— TASK INSTRUCTIONS —
Please quote every line word for word.

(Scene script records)
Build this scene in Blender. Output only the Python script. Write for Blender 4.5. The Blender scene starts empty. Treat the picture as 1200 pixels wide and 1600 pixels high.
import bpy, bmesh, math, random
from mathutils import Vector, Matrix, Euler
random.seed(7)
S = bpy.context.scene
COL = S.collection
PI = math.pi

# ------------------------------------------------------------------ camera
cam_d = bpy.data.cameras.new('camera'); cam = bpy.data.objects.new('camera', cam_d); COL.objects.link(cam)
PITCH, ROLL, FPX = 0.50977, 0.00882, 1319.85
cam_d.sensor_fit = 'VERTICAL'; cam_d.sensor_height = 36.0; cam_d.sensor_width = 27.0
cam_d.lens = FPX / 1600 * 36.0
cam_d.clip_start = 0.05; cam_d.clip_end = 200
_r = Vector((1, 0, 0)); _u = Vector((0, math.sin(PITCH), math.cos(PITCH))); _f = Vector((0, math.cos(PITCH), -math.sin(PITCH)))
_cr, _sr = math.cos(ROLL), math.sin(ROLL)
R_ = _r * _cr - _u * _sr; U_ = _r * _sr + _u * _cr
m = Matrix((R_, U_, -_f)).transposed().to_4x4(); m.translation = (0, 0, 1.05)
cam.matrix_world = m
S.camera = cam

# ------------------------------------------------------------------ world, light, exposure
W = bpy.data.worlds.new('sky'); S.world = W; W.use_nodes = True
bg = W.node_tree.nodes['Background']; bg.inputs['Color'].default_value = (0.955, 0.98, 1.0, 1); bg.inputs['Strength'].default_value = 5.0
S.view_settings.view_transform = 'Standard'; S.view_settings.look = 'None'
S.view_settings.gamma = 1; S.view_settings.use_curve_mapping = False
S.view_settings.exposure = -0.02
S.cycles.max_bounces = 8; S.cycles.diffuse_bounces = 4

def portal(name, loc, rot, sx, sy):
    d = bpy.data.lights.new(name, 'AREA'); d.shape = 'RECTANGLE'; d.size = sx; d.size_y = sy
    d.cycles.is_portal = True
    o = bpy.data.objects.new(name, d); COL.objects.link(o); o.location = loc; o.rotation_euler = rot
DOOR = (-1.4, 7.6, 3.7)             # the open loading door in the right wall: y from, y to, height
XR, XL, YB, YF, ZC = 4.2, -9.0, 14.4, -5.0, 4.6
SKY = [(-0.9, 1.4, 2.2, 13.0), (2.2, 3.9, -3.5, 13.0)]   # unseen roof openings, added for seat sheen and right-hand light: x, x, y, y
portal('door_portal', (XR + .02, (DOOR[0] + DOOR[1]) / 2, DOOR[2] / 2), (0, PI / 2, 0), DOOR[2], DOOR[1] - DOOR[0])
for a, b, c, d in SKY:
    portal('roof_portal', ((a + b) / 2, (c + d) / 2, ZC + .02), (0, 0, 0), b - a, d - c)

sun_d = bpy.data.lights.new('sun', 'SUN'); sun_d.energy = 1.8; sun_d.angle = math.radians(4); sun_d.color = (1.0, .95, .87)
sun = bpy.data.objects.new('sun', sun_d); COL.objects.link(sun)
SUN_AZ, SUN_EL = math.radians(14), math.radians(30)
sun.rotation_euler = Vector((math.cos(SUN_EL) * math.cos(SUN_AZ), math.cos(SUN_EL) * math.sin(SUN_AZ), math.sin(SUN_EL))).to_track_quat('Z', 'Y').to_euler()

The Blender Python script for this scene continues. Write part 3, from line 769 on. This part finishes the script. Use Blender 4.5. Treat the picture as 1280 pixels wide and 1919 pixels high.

— SOLUTION TO THE EXERCISE —
Build this scene in Blender. Output only the Python script. Write for Blender 4.5. The Blender scene starts empty. Treat the picture as 1200 pixels wide and 1600 pixels high.
import bpy, bmesh, math, random
from mathutils import Vector, Matrix, Euler
random.seed(7)
S = bpy.context.scene
COL = S.collection
PI = math.pi

# ------------------------------------------------------------------ camera
cam_d = bpy.data.cameras.new('camera'); cam = bpy.data.objects.new('camera', cam_d); COL.objects.link(cam)
PITCH, ROLL, FPX = 0.50977, 0.00882, 1319.85
cam_d.sensor_fit = 'VERTICAL'; cam_d.sensor_height = 36.0; cam_d.sensor_width = 27.0
cam_d.lens = FPX / 1600 * 36.0
cam_d.clip_start = 0.05; cam_d.clip_end = 200
_r = Vector((1, 0, 0)); _u = Vector((0, math.sin(PITCH), math.cos(PITCH))); _f = Vector((0, math.cos(PITCH), -math.sin(PITCH)))
_cr, _sr = math.cos(ROLL), math.sin(ROLL)
R_ = _r * _cr - _u * _sr; U_ = _r * _sr + _u * _cr
m = Matrix((R_, U_, -_f)).transposed().to_4x4(); m.translation = (0, 0, 1.05)
cam.matrix_world = m
S.camera = cam

# ------------------------------------------------------------------ world, light, exposure
W = bpy.data.worlds.new('sky'); S.world = W; W.use_nodes = True
bg = W.node_tree.nodes['Background']; bg.inputs['Color'].default_value = (0.955, 0.98, 1.0, 1); bg.inputs['Strength'].default_value = 5.0
S.view_settings.view_transform = 'Standard'; S.view_settings.look = 'None'
S.view_settings.gamma = 1; S.view_settings.use_curve_mapping = False
S.view_settings.exposure = -0.02
S.cycles.max_bounces = 8; S.cycles.diffuse_bounces = 4

def portal(name, loc, rot, sx, sy):
    d = bpy.data.lights.new(name, 'AREA'); d.shape = 'RECTANGLE'; d.size = sx; d.size_y = sy
    d.cycles.is_portal = True
    o = bpy.data.objects.new(name, d); COL.objects.link(o); o.location = loc; o.rotation_euler = rot
DOOR = (-1.4, 7.6, 3.7)             # the open loading door in the right wall: y from, y to, height
XR, XL, YB, YF, ZC = 4.2, -9.0, 14.4, -5.0, 4.6
SKY = [(-0.9, 1.4, 2.2, 13.0), (2.2, 3.9, -3.5, 13.0)]   # unseen roof openings, added for seat sheen and right-hand light: x, x, y, y
portal('door_portal', (XR + .02, (DOOR[0] + DOOR[1]) / 2, DOOR[2] / 2), (0, PI / 2, 0), DOOR[2], DOOR[1] - DOOR[0])
for a, b, c, d in SKY:
    portal('roof_portal', ((a + b) / 2, (c + d) / 2, ZC + .02), (0, 0, 0), b - a, d - c)

sun_d = bpy.data.lights.new('sun', 'SUN'); sun_d.energy = 1.8; sun_d.angle = math.radians(4); sun_d.color = (1.0, .95, .87)
sun = bpy.data.objects.new('sun', sun_d); COL.objects.link(sun)
SUN_AZ, SUN_EL = math.radians(14), math.radians(30)
sun.rotation_euler = Vector((math.cos(SUN_EL) * math.cos(SUN_AZ), math.cos(SUN_EL) * math.sin(SUN_AZ), math.sin(SUN_EL))).to_track_quat('Z', 'Y').to_euler()

The Blender Python script for this scene continues. Write part 3, from line 769 on. This part finishes the script. Use Blender 4.5. Treat the picture as 1280 pixels wide and 1919 pixels high.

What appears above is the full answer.